Stored data entries:

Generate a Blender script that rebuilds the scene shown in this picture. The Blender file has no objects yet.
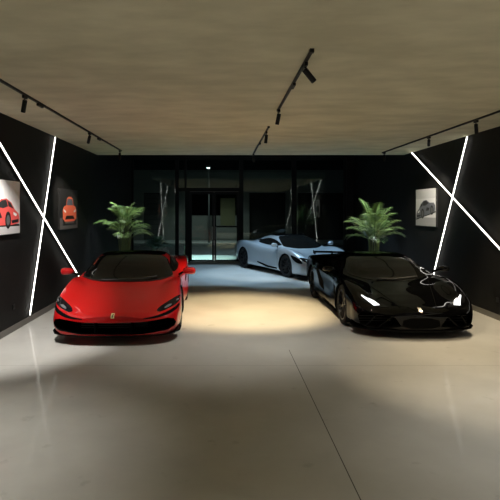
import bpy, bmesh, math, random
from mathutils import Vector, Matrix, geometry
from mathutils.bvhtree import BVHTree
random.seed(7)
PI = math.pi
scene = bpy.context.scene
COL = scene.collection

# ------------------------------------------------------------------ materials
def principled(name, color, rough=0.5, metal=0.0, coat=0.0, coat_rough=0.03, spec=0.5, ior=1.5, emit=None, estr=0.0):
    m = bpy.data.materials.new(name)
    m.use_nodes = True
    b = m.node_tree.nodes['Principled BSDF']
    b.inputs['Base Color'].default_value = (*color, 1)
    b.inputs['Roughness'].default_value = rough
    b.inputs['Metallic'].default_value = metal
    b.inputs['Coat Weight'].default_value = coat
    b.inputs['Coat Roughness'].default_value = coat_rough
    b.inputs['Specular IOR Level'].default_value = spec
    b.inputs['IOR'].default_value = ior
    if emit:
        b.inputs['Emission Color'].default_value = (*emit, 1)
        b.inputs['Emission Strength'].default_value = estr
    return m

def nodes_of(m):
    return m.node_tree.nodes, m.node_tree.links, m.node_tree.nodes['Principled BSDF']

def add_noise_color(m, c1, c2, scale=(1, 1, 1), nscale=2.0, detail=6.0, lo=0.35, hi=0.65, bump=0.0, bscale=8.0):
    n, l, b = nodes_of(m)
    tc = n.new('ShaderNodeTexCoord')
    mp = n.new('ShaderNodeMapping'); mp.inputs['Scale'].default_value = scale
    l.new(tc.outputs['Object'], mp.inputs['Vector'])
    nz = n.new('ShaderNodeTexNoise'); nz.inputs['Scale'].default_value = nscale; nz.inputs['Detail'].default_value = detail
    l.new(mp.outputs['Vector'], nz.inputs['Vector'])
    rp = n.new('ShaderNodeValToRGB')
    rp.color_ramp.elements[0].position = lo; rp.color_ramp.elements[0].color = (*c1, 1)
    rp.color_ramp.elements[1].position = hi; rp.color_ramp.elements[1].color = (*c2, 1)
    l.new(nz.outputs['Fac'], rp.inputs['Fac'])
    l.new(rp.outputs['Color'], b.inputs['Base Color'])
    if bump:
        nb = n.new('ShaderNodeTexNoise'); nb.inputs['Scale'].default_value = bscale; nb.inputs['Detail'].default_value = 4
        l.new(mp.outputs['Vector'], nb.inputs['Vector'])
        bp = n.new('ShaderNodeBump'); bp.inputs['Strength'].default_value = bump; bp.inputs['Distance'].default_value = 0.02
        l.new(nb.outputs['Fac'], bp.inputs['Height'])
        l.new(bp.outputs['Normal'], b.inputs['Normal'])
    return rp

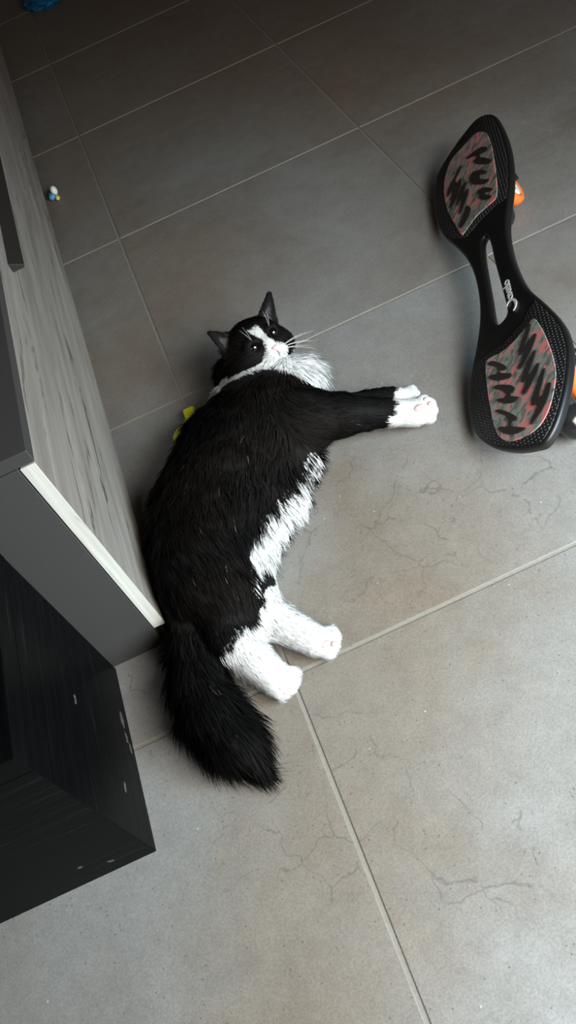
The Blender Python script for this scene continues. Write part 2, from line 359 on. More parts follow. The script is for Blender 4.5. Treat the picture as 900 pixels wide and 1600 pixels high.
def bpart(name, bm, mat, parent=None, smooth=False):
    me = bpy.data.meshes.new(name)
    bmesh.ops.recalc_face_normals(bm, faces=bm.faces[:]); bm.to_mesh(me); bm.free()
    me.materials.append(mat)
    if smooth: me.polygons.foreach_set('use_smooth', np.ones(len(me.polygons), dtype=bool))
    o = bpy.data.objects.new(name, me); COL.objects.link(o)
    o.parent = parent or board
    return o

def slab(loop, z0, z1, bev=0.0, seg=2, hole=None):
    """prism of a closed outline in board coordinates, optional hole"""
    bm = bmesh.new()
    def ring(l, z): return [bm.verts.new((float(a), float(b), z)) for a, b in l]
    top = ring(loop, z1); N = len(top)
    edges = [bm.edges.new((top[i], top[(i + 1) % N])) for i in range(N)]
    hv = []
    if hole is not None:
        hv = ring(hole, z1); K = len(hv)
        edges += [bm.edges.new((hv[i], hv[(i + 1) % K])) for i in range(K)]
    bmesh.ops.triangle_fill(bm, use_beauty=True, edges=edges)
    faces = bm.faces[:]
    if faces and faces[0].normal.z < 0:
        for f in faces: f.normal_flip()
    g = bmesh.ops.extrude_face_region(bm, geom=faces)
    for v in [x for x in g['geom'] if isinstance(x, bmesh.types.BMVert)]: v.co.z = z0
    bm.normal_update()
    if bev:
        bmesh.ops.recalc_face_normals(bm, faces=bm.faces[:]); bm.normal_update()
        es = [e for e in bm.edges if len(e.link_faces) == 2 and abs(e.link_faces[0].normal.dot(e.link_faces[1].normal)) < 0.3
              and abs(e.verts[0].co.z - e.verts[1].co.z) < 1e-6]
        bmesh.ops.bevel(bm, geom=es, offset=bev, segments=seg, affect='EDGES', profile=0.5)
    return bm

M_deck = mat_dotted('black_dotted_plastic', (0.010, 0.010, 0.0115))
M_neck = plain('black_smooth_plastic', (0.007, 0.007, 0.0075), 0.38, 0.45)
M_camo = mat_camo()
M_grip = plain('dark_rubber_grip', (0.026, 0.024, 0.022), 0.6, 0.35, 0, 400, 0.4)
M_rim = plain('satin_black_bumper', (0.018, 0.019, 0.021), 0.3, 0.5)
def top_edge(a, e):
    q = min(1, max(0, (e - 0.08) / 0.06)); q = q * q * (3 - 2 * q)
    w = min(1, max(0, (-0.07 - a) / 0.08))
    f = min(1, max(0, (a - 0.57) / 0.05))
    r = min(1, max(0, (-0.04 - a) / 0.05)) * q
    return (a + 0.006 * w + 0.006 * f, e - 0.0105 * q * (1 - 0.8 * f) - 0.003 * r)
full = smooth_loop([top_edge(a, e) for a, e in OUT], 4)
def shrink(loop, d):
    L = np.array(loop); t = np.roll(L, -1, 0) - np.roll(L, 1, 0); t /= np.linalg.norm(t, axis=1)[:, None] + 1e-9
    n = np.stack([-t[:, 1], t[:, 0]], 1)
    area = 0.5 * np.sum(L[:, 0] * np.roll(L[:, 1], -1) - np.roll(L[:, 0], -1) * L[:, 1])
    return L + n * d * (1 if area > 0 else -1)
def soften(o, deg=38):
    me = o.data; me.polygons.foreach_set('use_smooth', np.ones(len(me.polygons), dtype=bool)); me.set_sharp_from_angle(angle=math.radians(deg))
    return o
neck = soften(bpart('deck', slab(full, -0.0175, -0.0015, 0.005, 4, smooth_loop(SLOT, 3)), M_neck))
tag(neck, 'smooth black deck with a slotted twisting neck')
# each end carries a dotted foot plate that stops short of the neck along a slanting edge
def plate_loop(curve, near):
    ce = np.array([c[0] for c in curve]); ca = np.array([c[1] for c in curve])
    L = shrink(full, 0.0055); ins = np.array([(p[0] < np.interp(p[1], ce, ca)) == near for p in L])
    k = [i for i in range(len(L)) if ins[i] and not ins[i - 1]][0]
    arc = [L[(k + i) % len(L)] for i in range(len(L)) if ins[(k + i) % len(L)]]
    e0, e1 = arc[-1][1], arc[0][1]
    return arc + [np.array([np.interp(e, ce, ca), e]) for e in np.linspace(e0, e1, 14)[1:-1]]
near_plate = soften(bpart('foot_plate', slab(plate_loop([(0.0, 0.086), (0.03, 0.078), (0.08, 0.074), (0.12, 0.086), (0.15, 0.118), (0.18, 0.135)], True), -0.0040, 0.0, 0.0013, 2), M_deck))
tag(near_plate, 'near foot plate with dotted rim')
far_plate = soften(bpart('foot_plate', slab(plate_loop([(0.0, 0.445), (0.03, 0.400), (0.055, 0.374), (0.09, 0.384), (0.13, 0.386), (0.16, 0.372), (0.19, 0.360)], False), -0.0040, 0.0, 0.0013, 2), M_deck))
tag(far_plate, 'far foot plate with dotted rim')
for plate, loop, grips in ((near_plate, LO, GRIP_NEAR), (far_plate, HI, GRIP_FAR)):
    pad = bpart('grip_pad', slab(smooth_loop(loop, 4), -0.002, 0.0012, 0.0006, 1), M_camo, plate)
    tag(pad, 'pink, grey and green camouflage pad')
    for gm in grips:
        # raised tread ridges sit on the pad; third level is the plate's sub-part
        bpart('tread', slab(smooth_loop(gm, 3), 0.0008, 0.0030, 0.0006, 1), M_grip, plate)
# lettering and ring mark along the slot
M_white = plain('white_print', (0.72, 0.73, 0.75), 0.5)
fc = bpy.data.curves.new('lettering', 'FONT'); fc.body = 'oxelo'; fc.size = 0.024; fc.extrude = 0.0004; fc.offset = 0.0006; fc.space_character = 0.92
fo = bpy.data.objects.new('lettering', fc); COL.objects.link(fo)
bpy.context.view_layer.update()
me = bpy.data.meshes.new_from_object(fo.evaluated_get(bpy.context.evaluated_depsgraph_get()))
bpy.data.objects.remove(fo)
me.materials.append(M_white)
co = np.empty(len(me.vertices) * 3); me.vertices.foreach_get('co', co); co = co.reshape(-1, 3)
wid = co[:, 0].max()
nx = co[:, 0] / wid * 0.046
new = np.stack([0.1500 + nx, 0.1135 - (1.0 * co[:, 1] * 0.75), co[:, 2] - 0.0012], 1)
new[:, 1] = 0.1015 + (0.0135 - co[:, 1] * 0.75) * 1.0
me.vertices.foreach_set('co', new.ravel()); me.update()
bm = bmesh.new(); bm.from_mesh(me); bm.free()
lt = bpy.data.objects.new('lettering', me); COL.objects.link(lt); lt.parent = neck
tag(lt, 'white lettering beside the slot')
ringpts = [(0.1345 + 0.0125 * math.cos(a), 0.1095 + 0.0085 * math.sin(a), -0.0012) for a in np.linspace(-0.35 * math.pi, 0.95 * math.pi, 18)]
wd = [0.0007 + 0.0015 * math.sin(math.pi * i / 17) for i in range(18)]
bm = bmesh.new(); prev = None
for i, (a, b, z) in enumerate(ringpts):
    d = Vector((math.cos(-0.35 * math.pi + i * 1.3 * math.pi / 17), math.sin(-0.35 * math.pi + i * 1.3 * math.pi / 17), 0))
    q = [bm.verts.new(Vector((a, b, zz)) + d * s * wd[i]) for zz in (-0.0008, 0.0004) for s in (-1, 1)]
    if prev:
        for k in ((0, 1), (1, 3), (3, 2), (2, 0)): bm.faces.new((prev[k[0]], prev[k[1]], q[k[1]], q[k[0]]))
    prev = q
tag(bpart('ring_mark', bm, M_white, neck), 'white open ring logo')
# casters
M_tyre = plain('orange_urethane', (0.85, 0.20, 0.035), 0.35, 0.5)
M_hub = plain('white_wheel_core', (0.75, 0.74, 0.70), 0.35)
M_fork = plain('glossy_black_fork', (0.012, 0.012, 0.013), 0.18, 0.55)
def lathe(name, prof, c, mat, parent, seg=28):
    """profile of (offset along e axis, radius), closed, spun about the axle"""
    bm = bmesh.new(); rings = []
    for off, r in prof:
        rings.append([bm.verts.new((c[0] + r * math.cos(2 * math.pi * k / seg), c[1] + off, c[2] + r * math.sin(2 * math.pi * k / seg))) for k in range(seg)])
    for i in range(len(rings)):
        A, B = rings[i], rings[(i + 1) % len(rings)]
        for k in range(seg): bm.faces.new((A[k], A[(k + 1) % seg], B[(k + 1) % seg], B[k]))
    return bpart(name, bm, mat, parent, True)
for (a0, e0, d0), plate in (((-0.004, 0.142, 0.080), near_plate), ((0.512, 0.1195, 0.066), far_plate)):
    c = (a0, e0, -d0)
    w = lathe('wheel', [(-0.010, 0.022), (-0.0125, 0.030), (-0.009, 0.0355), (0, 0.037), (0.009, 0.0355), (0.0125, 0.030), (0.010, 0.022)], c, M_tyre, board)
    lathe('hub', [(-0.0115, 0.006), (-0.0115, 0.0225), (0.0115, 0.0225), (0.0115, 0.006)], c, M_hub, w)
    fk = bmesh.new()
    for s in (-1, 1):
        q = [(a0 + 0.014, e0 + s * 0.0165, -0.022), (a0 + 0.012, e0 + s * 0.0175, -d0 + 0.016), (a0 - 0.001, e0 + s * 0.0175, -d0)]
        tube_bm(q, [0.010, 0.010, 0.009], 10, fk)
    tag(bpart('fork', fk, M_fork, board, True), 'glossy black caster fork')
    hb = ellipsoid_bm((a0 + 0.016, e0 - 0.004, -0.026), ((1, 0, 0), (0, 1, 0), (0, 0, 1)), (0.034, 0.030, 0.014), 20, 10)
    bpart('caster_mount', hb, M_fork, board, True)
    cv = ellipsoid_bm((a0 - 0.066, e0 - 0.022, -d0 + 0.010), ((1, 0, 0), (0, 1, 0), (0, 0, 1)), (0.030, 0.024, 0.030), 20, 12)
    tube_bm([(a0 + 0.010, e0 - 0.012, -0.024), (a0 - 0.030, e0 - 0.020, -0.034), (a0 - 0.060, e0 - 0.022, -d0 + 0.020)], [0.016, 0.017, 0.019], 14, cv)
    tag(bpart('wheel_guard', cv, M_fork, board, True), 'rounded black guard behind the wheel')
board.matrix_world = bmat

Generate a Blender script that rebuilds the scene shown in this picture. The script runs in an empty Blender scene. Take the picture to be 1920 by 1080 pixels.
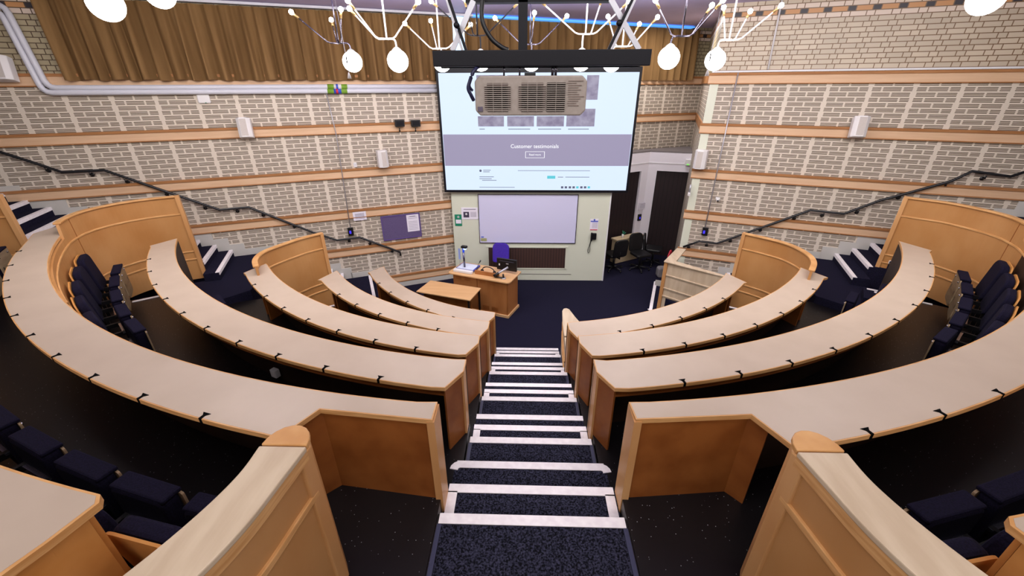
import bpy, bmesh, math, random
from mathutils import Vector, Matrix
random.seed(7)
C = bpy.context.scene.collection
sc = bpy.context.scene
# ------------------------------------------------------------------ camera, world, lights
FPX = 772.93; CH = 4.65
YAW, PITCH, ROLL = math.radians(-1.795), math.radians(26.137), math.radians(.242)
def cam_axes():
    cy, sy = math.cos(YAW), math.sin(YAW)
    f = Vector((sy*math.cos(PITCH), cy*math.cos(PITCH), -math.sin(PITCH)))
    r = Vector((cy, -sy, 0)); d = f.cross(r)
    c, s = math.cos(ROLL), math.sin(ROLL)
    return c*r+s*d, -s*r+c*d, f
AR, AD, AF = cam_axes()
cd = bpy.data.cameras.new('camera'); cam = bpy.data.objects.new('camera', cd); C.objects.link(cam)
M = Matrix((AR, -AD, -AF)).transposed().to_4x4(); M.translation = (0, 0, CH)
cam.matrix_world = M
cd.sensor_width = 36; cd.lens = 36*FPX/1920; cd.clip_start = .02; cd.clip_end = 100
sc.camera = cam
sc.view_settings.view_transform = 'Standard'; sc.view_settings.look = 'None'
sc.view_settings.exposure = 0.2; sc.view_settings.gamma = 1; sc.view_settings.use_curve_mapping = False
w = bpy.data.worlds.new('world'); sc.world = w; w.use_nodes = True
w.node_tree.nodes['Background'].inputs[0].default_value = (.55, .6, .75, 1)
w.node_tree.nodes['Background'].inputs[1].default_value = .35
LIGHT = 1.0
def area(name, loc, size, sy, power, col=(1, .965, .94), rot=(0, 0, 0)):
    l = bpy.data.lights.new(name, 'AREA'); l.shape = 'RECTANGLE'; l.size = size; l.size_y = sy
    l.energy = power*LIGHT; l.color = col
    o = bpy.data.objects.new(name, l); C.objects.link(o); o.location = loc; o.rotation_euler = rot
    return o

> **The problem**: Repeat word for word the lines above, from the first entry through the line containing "m.node_tree.links, m.node_tree.nodes['Principled BSDF']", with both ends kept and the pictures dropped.

> **Solution to this exercise**:
Generate a Blender script that rebuilds the scene shown in this picture. The Blender file has no objects yet.
import bpy, bmesh, math, random
from mathutils import Vector, Matrix, geometry
from mathutils.bvhtree import BVHTree
random.seed(7)
PI = math.pi
scene = bpy.context.scene
COL = scene.collection

# ------------------------------------------------------------------ materials
def principled(name, color, rough=0.5, metal=0.0, coat=0.0, coat_rough=0.03, spec=0.5, ior=1.5, emit=None, estr=0.0):
    m = bpy.data.materials.new(name)
    m.use_nodes = True
    b = m.node_tree.nodes['Principled BSDF']
    b.inputs['Base Color'].default_value = (*color, 1)
    b.inputs['Roughness'].default_value = rough
    b.inputs['Metallic'].default_value = metal
    b.inputs['Coat Weight'].default_value = coat
    b.inputs['Coat Roughness'].default_value = coat_rough
    b.inputs['Specular IOR Level'].default_value = spec
    b.inputs['IOR'].default_value = ior
    if emit:
        b.inputs['Emission Color'].default_value = (*emit, 1)
        b.inputs['Emission Strength'].default_value = estr
    return m

def nodes_of(m):
    return m.node_tree.nodes, m.node_tree.links, m.node_tree.nodes['Principled BSDF']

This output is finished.